BEGIN MATERIAL PROVIDED
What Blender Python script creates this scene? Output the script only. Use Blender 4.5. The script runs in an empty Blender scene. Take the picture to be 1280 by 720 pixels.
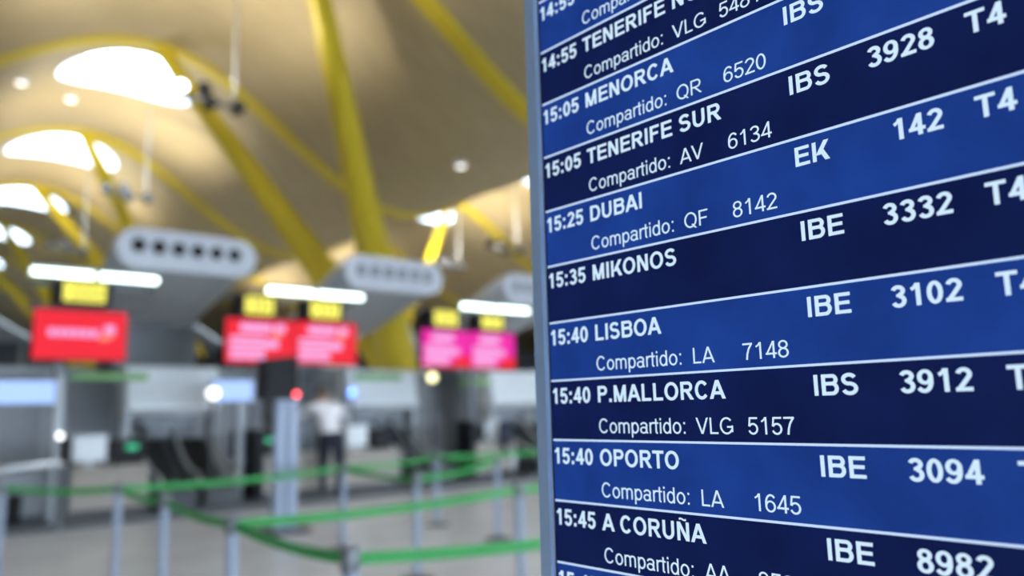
import bpy, bmesh, math, random
from mathutils import Vector, Matrix
random.seed(7)
sc = bpy.context.scene
COL = sc.collection
PI = math.pi
# ------------------------------------------------------------------ camera
yaw, pit, rol = 0.719049, 0.151545, -0.0261288
W = Vector((math.sin(yaw)*math.cos(pit), math.cos(yaw)*math.cos(pit), math.sin(pit)))
r0 = W.cross(Vector((0, 0, 1))).normalized(); u0 = r0.cross(W)
R = r0*math.cos(rol) + u0*math.sin(rol); U = -r0*math.sin(rol) + u0*math.cos(rol)
cd = bpy.data.cameras.new('camera'); cam = bpy.data.objects.new('camera', cd); COL.objects.link(cam)
M = Matrix((R, U, -W)).transposed().to_4x4(); M.translation = Vector((0, 0, 1.6)); cam.matrix_world = M
cd.sensor_width = 36; cd.lens = 27.646; cd.clip_start = 0.05; cd.clip_end = 500
cd.dof.use_dof = True; cd.dof.focus_distance = 0.645; cd.dof.aperture_fstop = 2.7
sc.camera = cam
# ------------------------------------------------------------------ world, exposure
sc.view_settings.view_transform = 'Standard'; sc.view_settings.look = 'None'
sc.view_settings.gamma = 1; sc.view_settings.use_curve_mapping = False
sc.view_settings.exposure = 0
w = bpy.data.worlds.new('sky'); sc.world = w; w.use_nodes = True
bg = w.node_tree.nodes['Background']; bg.inputs[0].default_value = (0.78, 0.89, 1.0, 1); bg.inputs[1].default_value = 19
sc.cycles.max_bounces = 8; sc.cycles.diffuse_bounces = 5; sc.cycles.transparent_max_bounces = 12
sc.cycles.caustics_reflective = False; sc.cycles.caustics_refractive = False
sc.cycles.sample_clamp_indirect = 6; sc.cycles.use_denoising = True
def area(loc, sx, sy, power, col, up=True, portal=False, spread=180):
    l = bpy.data.lights.new('lamp', 'AREA'); l.shape = 'RECTANGLE'; l.size = sx; l.size_y = sy; l.energy = power; l.color = col; l.spread = math.radians(spread)
    o = bpy.data.objects.new('lamp', l); COL.objects.link(o); o.location = loc; o.rotation_euler = (PI if up else 0, 0, 0)
    if portal: l.cycles.is_portal = True
    return o
UP = 15; FL = 1350
# ------------------------------------------------------------------ materials
def mat(name, c, rough=.5, metal=0., emit=None, es=1., c2=None, scale=(6, 6, 6), detail=3., lo=.35, hi=.65, coat=0., spec=.5):
    m = bpy.data.materials.new(name); m.use_nodes = True
    nt = m.node_tree; b = nt.nodes['Principled BSDF']
    b.inputs['Base Color'].default_value = (*c, 1); b.inputs['Roughness'].default_value = rough
    b.inputs['Metallic'].default_value = metal; b.inputs['Coat Weight'].default_value = coat
    b.inputs['Specular IOR Level'].default_value = spec
    if emit:
        b.inputs['Emission Color'].default_value = (*emit, 1); b.inputs['Emission Strength'].default_value = es
    tc = nt.nodes.new('ShaderNodeTexCoord'); mp = nt.nodes.new('ShaderNodeMapping'); nz = nt.nodes.new('ShaderNodeTexNoise')
    mp.inputs['Scale'].default_value = scale; nz.inputs['Detail'].default_value = detail; nz.inputs['Scale'].default_value = 1
    nt.links.new(tc.outputs['Object'], mp.inputs[0]); nt.links.new(mp.outputs[0], nz.inputs[0])
    cr = nt.nodes.new('ShaderNodeValToRGB'); cr.color_ramp.elements[0].position = lo; cr.color_ramp.elements[1].position = hi
    if c2 is None: c2 = tuple(min(1, v*1.08+.002) for v in c)
    cr.color_ramp.elements[0].color = (*c, 1); cr.color_ramp.elements[1].color = (*c2, 1)
    nt.links.new(nz.outputs[0], cr.inputs[0]); nt.links.new(cr.outputs[0], b.inputs['Base Color'])
    return m
def srgb(*v): return tuple(((x/255+.055)/1.055)**2.4 if x > 10 else x/255/12.92 for x in v)
BAMBOO = mat('bamboo_slats', (.36, .285, .165), .55, c2=(.45, .365, .22), scale=(.9, 14, .6), detail=4)
YEL = mat('yellow_paint', (.58, .45, .010), .45, c2=(.63, .49, .014))
FLOORM = mat('polished_stone', (.60, .605, .62), .22, c2=(.68, .685, .70), scale=(1.2, 1.2, 1.2), detail=5)
WHITE = mat('white_paint', (.76, .81, .85), .4)
LGREY = mat('pale_grey_panel', (.46, .50, .54), .4)
DUCTM = mat('duct_grey', (.52, .55, .62), .35)
DUCTB = mat('duct_underside_grey', (.58, .60, .62), .45)
MGREY = mat('mid_grey_metal', (.20, .215, .235), .4, .3)
PART = mat('partition_grey', (.34, .36, .40), .45)
DGREY = mat('dark_grey_metal', (.07, .075, .085), .45, .2)
BLACK = mat('black_plastic', (.008, .009, .011), .5, spec=.25)
NAVY = mat('dark_blue_cloth', (.02, .025, .045), .8)
ALU = mat('brushed_aluminium', (.33, .39, .50), .45, .3, scale=(2, 60, 60))
BEZEL = mat('blue_grey_aluminium', (.40, .54, .78), .38, .2)
TAN = mat('beige_laminate', (.40, .36, .32), .45, c2=(.44, .395, .35))
GREENB = mat('green_webbing', (.035, .34, .075), .6, c2=(.045, .38, .09))
GREENS = mat('green_strip_plastic', (.20, .42, .14), .5)
RUBBER = mat('black_rubber_belt', (.025, .026, .028), .6)
STEEL = mat('steel_rail', (.60, .63, .66), .28, .8)
CONC = mat('concrete', (.34, .34, .33), .7, c2=(.42, .42, .41))
ORANGE = mat('amber_lamp', (.8, .5, .15), .4, emit=(1, .55, .12), es=1.2)
TUBE = mat('fluorescent_tube', (.9, .95, .95), .3, emit=(.80, 1, .93), es=5)
FLOOD = mat('floodlight_lens', (.9, .95, 1), .3, emit=(.9, .96, 1), es=10)
YSIGN = mat('yellow_sign_face', (.85, .70, .06), .4, emit=(1, .92, .13), es=.48)
REDS = mat('red_screen', (.03, .0, .0), .5, spec=.1, emit=srgb(246, 44, 62), es=1)
MAGS = mat('magenta_screen', (.03, .0, .02), .5, spec=.1, emit=srgb(243, 44, 170), es=1)
PINK = mat('pale_pink_lettering', (.03, .02, .03), .3, emit=srgb(248, 166, 230), es=.95)
PEACH = mat('orange_tail_mark', (.03, .02, .01), .3, emit=srgb(255, 140, 110), es=1)
BLUES = mat('pale_blue_screen', (.02, .02, .03), .5, spec=.1, emit=srgb(168, 200, 255), es=1.25)
GREENL = mat('green_display', (0, .02, .01), .3, emit=srgb(10, 190, 130), es=1.2)
REDL = mat('red_indicator', (.02, 0, 0), .3, emit=(1, .08, .10), es=7)
BLUEL = mat('blue_indicator', (0, 0, .02), .3, emit=(.12, .3, 1), es=6)
WARML = mat('warm_lamp_lens', (.5, .5, .3), .3, emit=(.9, .85, .45), es=3)
SPOTL = mat('downlight_lens', (.9, .9, .9), .3, emit=(1, .97, .95), es=2.5)
GLASSD = mat('dark_glazing', (.05, .06, .08), .15)
SHIRT = mat('white_shirt_cloth', (.80, .80, .84), .8)
SKIN = mat('skin', (.50, .30, .21), .55)
HAIR = mat('brown_hair', (.06, .035, .022), .6)
ROWB = mat('lit_blue_row', (.004, .006, .012), .22, emit=srgb(24, 57, 136), es=1, spec=.04)
ROWD = mat('dark_navy_row', (.003, .004, .008), .22, emit=srgb(13, 25, 74), es=1, spec=.04)
TXT = mat('lit_white_lettering', (.02, .02, .02), .3, emit=srgb(205, 232, 253), es=1)
def mottle(m, a, b, sc_):
    nt = m.node_tree; nz = nt.nodes.new('ShaderNodeTexNoise'); nz.inputs['Scale'].default_value = sc_; nz.inputs['Detail'].default_value = 5; cr = nt.nodes.new('ShaderNodeValToRGB')
    tc = nt.nodes.new('ShaderNodeTexCoord'); nt.links.new(tc.outputs['Object'], nz.inputs[0])
    cr.color_ramp.elements[0].position = .3; cr.color_ramp.elements[1].position = .7; cr.color_ramp.elements[0].color = (*a, 1); cr.color_ramp.elements[1].color = (*b, 1)
    nt.links.new(nz.outputs[0], cr.inputs[0]); nt.links.new(cr.outputs[0], nt.nodes['Principled BSDF'].inputs['Emission Color'])
mottle(ROWB, srgb(20, 50, 124), srgb(28, 64, 148), 14); mottle(ROWD, srgb(12, 22, 66), srgb(14, 29, 82), 14)
LINE = mat('lit_pale_blue_line', (.02, .02, .02), .3, emit=srgb(196, 222, 254), es=1)
def glass():
    m = bpy.data.materials.new('skylight_glass'); m.use_nodes = True; nt = m.node_tree
    b = nt.nodes['Principled BSDF']; t = nt.nodes.new('ShaderNodeBsdfTransparent'); g = nt.nodes.new('ShaderNodeBsdfGlossy'); x = nt.nodes.new('ShaderNodeMixShader')
    t.inputs[0].default_value = (.95, .97, 1, 1); g.inputs[1].default_value = .05; x.inputs[0].default_value = .05
    nt.links.new(t.outputs[0], x.inputs[1]); nt.links.new(g.outputs[0], x.inputs[2]); nt.links.new(x.outputs[0], nt.nodes['Material Output'].inputs[0])
    nt.nodes.remove(b); return m
GLASS = glass()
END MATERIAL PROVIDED
Which lines include "scene"? Copy each of them out.

RESULT:
What Blender Python script creates this scene? Output the script only. Use Blender 4.5. The script runs in an empty Blender scene. Take the picture to be 1280 by 720 pixels.
sc = bpy.context.scene